Bloggers, the Press, and Major League Baseball
Denver Sport Zone, a sports blog, has uncovered a blanket policy of Major League Baseball to ban all blogs not associated with a traditional media outlet from press access to games. Denver Sport Zone thinks MLB giving access to bloggers would be a step in the right direction. However, JD says that he doesn't want a press pass anyway since he doesn't have any questions that the existing media doesn't already ask.
Yeah, I'm going to have to go ahead and disagree with JD on this one, for at least three reasons.
Number one, I do have questions that the media doesn't already ask. I serve a niche audience looking for humor, quirks, and the human side of the sport. Among the most common non-porn related searches that lead readers to Red Hot Mama are queries for information on Felipe Lopez's tattoos and the marital status of Adam Dunn. You would be shocked at how many people looking for information on Raquel Aurilia end up right here.
The stuff you find on Red Hot Mama isn't the stuff you find in the Cincinnati-land papers. Well, it is, but it's aggregated into one place from little tidbits gathered from human-interest stories over the years. I could serve my audience more quickly, easily, and completely if I had more access.
Number two, it's not just the questions I would ask, but the way I would ask them. I have more-or-less the same information as every other Reds source on the Internet, yet the number of people who make their way to Red Hot Mama every day to read what I have to say continues growing. Why? People must love listening to my voice. I know I do.
Currently I can regurgitate the information I read in the papers and on other blogs in my own words, and I can give my perspectives on that information. Who knows what I would find if I could gather that information myself. Perhaps I'd still be posting up Human League entries that sound remarkably like the MLB bio, but maybe I'd be giving you all-together different content. I cannot know that without having the access to try.
Number three, press-level access for bloggers would keep the press honest. I don't know why big stories, like players using steroids, don't get reported in a timely manner, but certainly the fact that reporters have so much on the line has something to do with it. They have a steady job and a vote for the Hall of Fame and a press box with a loud-speaker to feed them their lines. The legitimate media has too much to lose to stay legitimate.

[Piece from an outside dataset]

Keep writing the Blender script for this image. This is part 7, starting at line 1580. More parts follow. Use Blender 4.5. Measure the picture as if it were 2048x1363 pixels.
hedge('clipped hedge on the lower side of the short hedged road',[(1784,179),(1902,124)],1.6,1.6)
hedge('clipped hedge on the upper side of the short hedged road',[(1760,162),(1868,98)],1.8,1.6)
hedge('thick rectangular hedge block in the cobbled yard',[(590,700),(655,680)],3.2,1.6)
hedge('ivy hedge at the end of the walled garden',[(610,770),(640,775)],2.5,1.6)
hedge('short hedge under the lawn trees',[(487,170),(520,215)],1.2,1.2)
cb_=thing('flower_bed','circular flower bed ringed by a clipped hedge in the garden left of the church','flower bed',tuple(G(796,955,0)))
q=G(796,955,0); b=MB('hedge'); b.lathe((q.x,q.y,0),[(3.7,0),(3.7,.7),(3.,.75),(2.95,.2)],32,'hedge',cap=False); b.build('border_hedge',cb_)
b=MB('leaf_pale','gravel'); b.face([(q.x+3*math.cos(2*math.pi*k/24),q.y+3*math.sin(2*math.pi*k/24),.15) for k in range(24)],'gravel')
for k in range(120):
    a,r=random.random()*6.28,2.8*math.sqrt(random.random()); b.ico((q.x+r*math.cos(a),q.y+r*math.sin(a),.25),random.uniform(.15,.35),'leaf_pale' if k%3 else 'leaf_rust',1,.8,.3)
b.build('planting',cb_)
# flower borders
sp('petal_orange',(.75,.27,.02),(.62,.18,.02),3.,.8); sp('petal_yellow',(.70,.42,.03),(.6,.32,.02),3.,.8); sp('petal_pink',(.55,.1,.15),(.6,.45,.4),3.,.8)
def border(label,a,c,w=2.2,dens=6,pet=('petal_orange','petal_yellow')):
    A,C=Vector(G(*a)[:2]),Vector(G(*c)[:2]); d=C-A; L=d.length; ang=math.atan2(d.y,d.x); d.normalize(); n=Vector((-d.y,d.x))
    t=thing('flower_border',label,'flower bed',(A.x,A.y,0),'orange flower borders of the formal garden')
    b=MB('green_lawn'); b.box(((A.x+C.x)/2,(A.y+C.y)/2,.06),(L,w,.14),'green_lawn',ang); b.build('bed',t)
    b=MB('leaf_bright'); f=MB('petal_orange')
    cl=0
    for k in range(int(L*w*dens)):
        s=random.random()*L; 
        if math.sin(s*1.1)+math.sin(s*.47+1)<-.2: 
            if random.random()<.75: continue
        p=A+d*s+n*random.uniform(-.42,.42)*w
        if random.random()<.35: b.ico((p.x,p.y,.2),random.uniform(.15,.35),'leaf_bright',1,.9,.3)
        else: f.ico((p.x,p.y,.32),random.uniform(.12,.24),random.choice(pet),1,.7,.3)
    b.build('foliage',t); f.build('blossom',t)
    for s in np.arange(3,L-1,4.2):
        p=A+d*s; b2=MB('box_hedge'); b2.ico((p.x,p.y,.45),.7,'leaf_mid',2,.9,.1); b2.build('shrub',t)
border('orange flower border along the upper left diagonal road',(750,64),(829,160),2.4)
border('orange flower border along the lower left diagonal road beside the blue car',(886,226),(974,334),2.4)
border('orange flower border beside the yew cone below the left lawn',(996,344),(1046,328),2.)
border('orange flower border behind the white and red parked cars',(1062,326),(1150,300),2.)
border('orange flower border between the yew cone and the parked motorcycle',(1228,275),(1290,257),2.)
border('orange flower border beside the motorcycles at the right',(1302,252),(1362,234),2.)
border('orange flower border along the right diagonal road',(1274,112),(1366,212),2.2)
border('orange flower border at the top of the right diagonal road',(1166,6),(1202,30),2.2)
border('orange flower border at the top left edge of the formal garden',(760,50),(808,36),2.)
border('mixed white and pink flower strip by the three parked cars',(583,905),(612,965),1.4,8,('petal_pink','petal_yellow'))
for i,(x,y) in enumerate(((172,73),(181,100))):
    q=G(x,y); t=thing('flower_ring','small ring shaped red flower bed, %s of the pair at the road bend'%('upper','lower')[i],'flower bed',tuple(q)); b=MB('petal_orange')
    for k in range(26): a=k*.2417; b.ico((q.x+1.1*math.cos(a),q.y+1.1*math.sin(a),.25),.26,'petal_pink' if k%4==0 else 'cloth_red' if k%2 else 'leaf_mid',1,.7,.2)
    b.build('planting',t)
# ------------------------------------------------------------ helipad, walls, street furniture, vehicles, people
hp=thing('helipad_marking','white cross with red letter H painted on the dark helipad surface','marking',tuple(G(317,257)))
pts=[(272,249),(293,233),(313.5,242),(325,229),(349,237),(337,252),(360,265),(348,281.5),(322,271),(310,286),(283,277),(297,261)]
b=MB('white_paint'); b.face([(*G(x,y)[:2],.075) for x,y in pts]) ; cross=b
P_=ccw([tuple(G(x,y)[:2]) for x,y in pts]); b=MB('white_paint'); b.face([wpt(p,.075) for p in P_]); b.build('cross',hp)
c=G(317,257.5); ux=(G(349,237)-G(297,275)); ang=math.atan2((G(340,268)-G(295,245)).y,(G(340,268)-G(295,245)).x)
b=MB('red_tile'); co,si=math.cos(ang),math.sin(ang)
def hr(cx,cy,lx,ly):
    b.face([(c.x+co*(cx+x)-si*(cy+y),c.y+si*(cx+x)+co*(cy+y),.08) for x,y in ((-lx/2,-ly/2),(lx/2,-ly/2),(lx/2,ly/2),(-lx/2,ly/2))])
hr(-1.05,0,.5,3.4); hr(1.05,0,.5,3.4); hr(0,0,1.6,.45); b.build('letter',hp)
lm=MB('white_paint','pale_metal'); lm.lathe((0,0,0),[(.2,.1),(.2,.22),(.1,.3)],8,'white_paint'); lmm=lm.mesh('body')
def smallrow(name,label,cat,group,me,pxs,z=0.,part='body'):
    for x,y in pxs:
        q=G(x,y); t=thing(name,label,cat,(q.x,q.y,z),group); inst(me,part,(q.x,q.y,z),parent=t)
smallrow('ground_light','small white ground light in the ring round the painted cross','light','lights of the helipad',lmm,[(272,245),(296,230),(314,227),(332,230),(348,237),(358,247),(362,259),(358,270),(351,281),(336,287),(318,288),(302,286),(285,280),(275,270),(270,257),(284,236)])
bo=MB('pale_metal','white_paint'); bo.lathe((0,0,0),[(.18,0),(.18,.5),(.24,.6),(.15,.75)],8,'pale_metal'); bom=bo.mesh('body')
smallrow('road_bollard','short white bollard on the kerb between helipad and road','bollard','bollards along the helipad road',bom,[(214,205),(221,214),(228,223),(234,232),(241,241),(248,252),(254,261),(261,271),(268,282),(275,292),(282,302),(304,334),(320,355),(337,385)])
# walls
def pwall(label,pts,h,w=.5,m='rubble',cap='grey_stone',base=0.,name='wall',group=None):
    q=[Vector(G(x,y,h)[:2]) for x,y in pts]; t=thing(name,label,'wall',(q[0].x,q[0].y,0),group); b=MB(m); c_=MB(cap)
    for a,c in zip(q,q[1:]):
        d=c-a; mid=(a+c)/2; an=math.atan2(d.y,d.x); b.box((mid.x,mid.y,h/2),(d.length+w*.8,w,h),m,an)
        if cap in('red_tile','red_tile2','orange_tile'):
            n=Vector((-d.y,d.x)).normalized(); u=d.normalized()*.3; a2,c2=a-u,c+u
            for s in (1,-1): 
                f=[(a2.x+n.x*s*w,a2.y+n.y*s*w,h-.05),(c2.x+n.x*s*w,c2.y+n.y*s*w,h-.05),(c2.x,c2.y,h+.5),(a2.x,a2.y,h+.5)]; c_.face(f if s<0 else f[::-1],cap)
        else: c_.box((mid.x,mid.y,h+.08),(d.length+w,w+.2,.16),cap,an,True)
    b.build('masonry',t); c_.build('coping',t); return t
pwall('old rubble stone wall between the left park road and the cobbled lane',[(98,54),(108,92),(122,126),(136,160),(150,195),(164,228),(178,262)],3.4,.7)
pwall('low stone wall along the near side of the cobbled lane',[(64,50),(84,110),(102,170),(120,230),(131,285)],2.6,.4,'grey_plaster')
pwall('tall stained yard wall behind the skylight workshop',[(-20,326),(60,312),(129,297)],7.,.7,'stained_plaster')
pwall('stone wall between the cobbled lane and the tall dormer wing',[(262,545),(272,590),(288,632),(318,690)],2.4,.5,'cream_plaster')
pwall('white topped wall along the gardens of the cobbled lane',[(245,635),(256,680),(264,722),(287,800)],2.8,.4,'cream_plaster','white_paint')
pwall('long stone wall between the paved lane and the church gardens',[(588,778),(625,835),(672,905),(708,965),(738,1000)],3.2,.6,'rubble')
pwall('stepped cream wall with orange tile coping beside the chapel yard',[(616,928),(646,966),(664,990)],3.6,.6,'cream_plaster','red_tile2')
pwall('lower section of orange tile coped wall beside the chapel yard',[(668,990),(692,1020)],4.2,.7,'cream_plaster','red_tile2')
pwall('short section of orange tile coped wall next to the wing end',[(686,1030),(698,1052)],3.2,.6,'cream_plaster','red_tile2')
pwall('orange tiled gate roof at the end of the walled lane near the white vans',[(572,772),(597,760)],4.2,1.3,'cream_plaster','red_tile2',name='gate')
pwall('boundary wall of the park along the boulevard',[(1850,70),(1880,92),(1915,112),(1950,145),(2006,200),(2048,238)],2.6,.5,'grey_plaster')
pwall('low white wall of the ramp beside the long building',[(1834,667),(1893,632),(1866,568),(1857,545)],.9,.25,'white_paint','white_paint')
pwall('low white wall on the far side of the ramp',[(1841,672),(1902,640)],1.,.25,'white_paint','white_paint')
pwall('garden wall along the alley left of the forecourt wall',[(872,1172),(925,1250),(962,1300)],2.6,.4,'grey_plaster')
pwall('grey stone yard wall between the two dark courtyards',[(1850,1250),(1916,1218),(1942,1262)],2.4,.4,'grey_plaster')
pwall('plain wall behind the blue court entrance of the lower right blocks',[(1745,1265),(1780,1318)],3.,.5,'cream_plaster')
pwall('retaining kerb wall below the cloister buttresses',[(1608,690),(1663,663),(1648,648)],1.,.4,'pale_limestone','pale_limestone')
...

On the other hand, you let in a blogger and all bets are off. Even if the blogger doesn't report the news first, she'll be a constant reminder to the actual reporter that he'd better stay on his toes or he'll lose something more important than his free buffet: his credibility.
This may, in fact, be the single biggest reason that Major League Baseball (and the national media) doesn't want to give bloggers access. However, as blogs continue to grow as favored news sources, excluding bloggers will only give the impression that MLB has something to hide.
It would be smart and proactive of Major League Baseball to begin figuring out now how to make themselves available to the blogosphere, and the Reds are the perfect team to do it. They're the first professional team. The first team to play at night under artificial lights. They can be the first to demonstrate that they're not ashamed of their team operations by opening up to bloggers.
Lately the Reds have fallen out of their trendsetter role, but we've got a new ownership group with a Senior Director of Business Operations who told me to my face that the Reds would be looking for ways to incorporate weblogs into their marketing operations. Sure, he then failed to return every message I left him, but still it seems like a step in the right direction.